From a "dumb" visit, strictly speaking... A website can get the information sent to them from the headers you send, as well as the metadata from the packets you send, and try to use plugins to see if they exist, then get information from them...
Without the server requesting anything special, this is what my browser sends:
GET / HTTP/1.1
User-Agent: Opera/9.80 (X11; Linux x86_64; U; Edition Linux Mint; en) Presto/2.10.289 Version/12.02
Host: 127.0.0.1:7590
Accept: text/html, application/xml;q=0.9, application/xhtml+xml, image/png, image/webp, image/jpeg, image/gif, image/x-xbitmap, */*;q=0.1
Accept-Language: en-CA,en;q=0.9
Accept-Encoding: gzip, deflate
Connection: Keep-Alive
If I was visiting that from another location, it would also likely send a "Refferer" field telling me what website I visited from.

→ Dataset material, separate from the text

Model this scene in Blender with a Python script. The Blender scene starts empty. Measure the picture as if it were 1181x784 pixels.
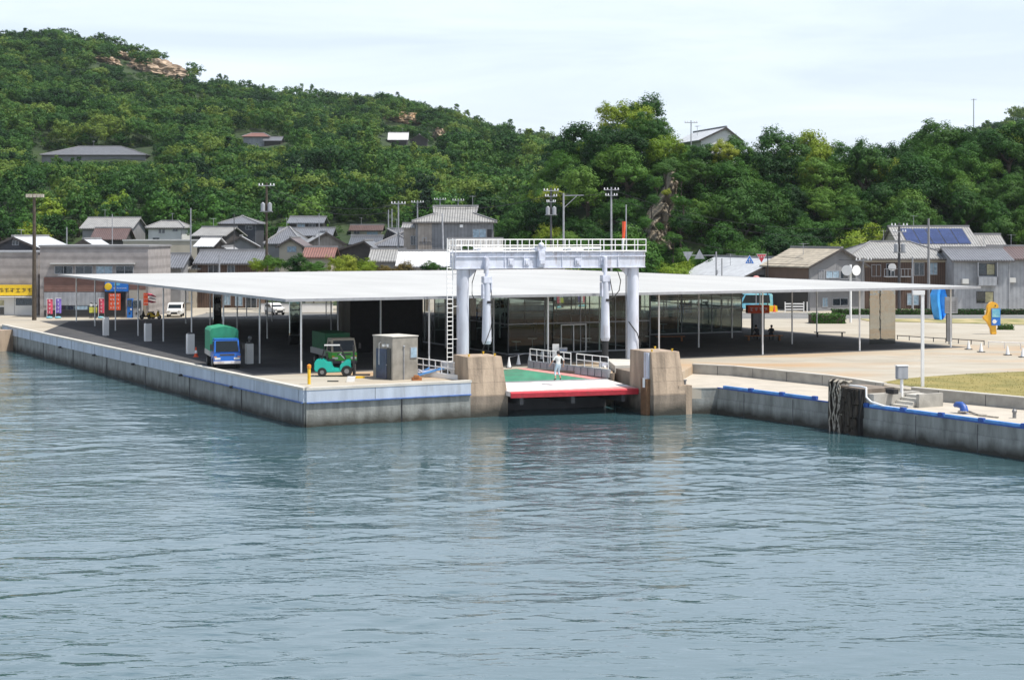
import bpy, bmesh, math, random
import numpy as np
from mathutils import Vector, Matrix
R = math.radians
random.seed(7)
rng = np.random.default_rng(11)
scene = bpy.context.scene
col = scene.collection
F, YH, CX, CZ = 1900.0, 270.0, 590.5, 11.5      # lens in photo pixels, horizon row, centre column, eye height
G = 2.2                                          # plaza level above the water

def P(px, py, z=G):
    d = F * (CZ - z) / (py - YH)
    return Vector(((px - CX) * d / F, d, z))
def Q(px, py, d):
    return Vector(((px - CX) * d / F, d, CZ - (py - YH) * d / F))
def proj(x, y, z):
    return (CX + x * F / y, YH + (CZ - z) * F / y)

# ------------------------------------------------------------------ materials
def newmat(name):
    m = bpy.data.materials.new(name); m.use_nodes = True
    nt = m.node_tree
    return m, nt, nt.nodes['Principled BSDF']
def mat(name, c, rough=0.6, metal=0.0, var=0.12, scale=3.0, bump=0.0, bscale=20.0, spec=None, stretch=None, c2=None, detail=5.0):
    m, nt, b = newmat(name)
    L = nt.links.new
    b.inputs['Roughness'].default_value = rough
    b.inputs['Metallic'].default_value = metal
    if spec is not None: b.inputs['Specular IOR Level'].default_value = spec
    tc = nt.nodes.new('ShaderNodeTexCoord'); mp = nt.nodes.new('ShaderNodeMapping')
    L(tc.outputs['Object'], mp.inputs['Vector'])
    if stretch: mp.inputs['Scale'].default_value = stretch
    n = nt.nodes.new('ShaderNodeTexNoise'); n.inputs['Scale'].default_value = scale; n.inputs['Detail'].default_value = detail
    L(mp.outputs[0], n.inputs['Vector'])
    cr = nt.nodes.new('ShaderNodeValToRGB')
    cr.color_ramp.elements[0].position = 0.3; cr.color_ramp.elements[1].position = 0.7
    a = [max(0, v * (1 - var)) for v in c]; d = [min(1, v * (1 + var)) for v in c]
    if c2: a, d = c, c2
    cr.color_ramp.elements[0].color = (*a, 1); cr.color_ramp.elements[1].color = (*d, 1)
    L(n.outputs[0], cr.inputs[0]); L(cr.outputs[0], b.inputs['Base Color'])
    if bump:
        n2 = nt.nodes.new('ShaderNodeTexNoise'); n2.inputs['Scale'].default_value = bscale; n2.inputs['Detail'].default_value = 4
        L(mp.outputs[0], n2.inputs['Vector'])
        bp = nt.nodes.new('ShaderNodeBump'); bp.inputs['Strength'].default_value = bump; bp.inputs['Distance'].default_value = 0.05
        L(n2.outputs[0], bp.inputs['Height']); L(bp.outputs[0], b.inputs['Normal'])
    return m
def striped(name, c, axis='X', period=0.3, rough=0.5, depth=0.05, contrast=0.55, metal=0.0, var=0.15):
    """ribs of tile, corrugated sheet or cladding running across one axis"""
    m = mat(name, c, rough, metal, var, 1.2)
    nt = m.node_tree; L = nt.links.new; b = nt.nodes['Principled BSDF']
    tc = nt.nodes['Texture Coordinate']
    w = nt.nodes.new('ShaderNodeTexWave'); w.wave_type = 'BANDS'; w.bands_direction = axis
    w.inputs['Scale'].default_value = 0.314 / period
    L(tc.outputs['Object'], w.inputs['Vector'])
    mx = nt.nodes.new('ShaderNodeMix'); mx.data_type = 'RGBA'; mx.blend_type = 'MULTIPLY'; mx.inputs[0].default_value = 1
    cr = nt.nodes.new('ShaderNodeValToRGB')
    cr.color_ramp.elements[0].color = (1 - contrast,) * 3 + (1,); cr.color_ramp.elements[0].position = .05
    cr.color_ramp.elements[1].position = 0.45
    src = b.inputs['Base Color'].links[0].from_socket
    L(w.outputs['Fac'], cr.inputs[0]); L(src, mx.inputs[6]); L(cr.outputs[0], mx.inputs[7]); L(mx.outputs[2], b.inputs['Base Color'])
    bp = nt.nodes.new('ShaderNodeBump'); bp.inputs['Strength'].default_value = 0.6; bp.inputs['Distance'].default_value = depth
    L(w.outputs['Fac'], bp.inputs['Height']); L(bp.outputs[0], b.inputs['Normal'])
    return m
def seawall(name, c, seam=4.0, wet=0.55):
    """cast concrete with weathering runs and a dark band of weed up to the high-water line"""
    m, nt, b = newmat(name); L = nt.links.new
    b.inputs['Roughness'].default_value = 0.85
    tc = nt.nodes.new('ShaderNodeTexCoord'); mp = nt.nodes.new('ShaderNodeMapping'); mp.inputs['Scale'].default_value = (1, 1, .16)
    L(tc.outputs['Object'], mp.inputs[0])
    n = nt.nodes.new('ShaderNodeTexNoise'); n.inputs['Scale'].default_value = 1.6; n.inputs['Detail'].default_value = 8; n.inputs['Roughness'].default_value = .65
    L(mp.outputs[0], n.inputs['Vector'])
    cr = nt.nodes.new('ShaderNodeValToRGB'); e = cr.color_ramp.elements
    e[0].position = .32; e[0].color = (*[v * .55 for v in c], 1); e[1].position = .66; e[1].color = (*[v * 1.15 for v in c], 1)
    L(n.outputs[0], cr.inputs[0])
    sx = nt.nodes.new('ShaderNodeSeparateXYZ'); L(tc.outputs['Object'], sx.inputs[0])
    n2 = nt.nodes.new('ShaderNodeTexNoise'); n2.inputs['Scale'].default_value = .9; n2.inputs['Detail'].default_value = 6
    L(tc.outputs['Object'], n2.inputs['Vector'])
    ad = nt.nodes.new('ShaderNodeMath'); ad.operation = 'MULTIPLY_ADD'; ad.inputs[1].default_value = -.9
    L(n2.outputs[0], ad.inputs[0]); L(sx.outputs['Z'], ad.inputs[2])
    mr = nt.nodes.new('ShaderNodeMapRange'); mr.inputs[1].default_value = wet - .75; mr.inputs[2].default_value = wet - .1
    L(ad.outputs[0], mr.inputs[0])
    mx = nt.nodes.new('ShaderNodeMix'); mx.data_type = 'RGBA'
    L(mr.outputs[0], mx.inputs[0]); mx.inputs[6].default_value = (.035, .034, .026, 1); L(cr.outputs[0], mx.inputs[7])
    L(mx.outputs[2], b.inputs['Base Color'])
    bp = nt.nodes.new('ShaderNodeBump'); bp.inputs['Strength'].default_value = .4; bp.inputs['Distance'].default_value = .05
    n3 = nt.nodes.new('ShaderNodeTexNoise'); n3.inputs['Scale'].default_value = 7; n3.inputs['Detail'].default_value = 6
    L(tc.outputs['Object'], n3.inputs['Vector']); L(n3.outputs[0], bp.inputs['Height']); L(bp.outputs[0], b.inputs['Normal'])
    return m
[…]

And the packets contain things like your IP Address...
A server can request more information from your browser if it needs to, and you can see a list of things your browser can send here.
Now, using other tools, like the website you linked does, you can gain Whois information on any IP address, you can get a general location from Geo-IP services, and can tell a lot about what you are running using CGI processes to run scanners like Nmap or other similar tools...
In addition to this, there is the information you can get from Java if you allow it... And JavaScript can do some pretty nifty features if your ports are closed since it is run locally. (Like trying to retrieve information from certain ports since CORS can be bypassed locally)
This can be used for banner grabbing which can tell a site what versions of software you are using. It is not as elaborate as Nmap can be though.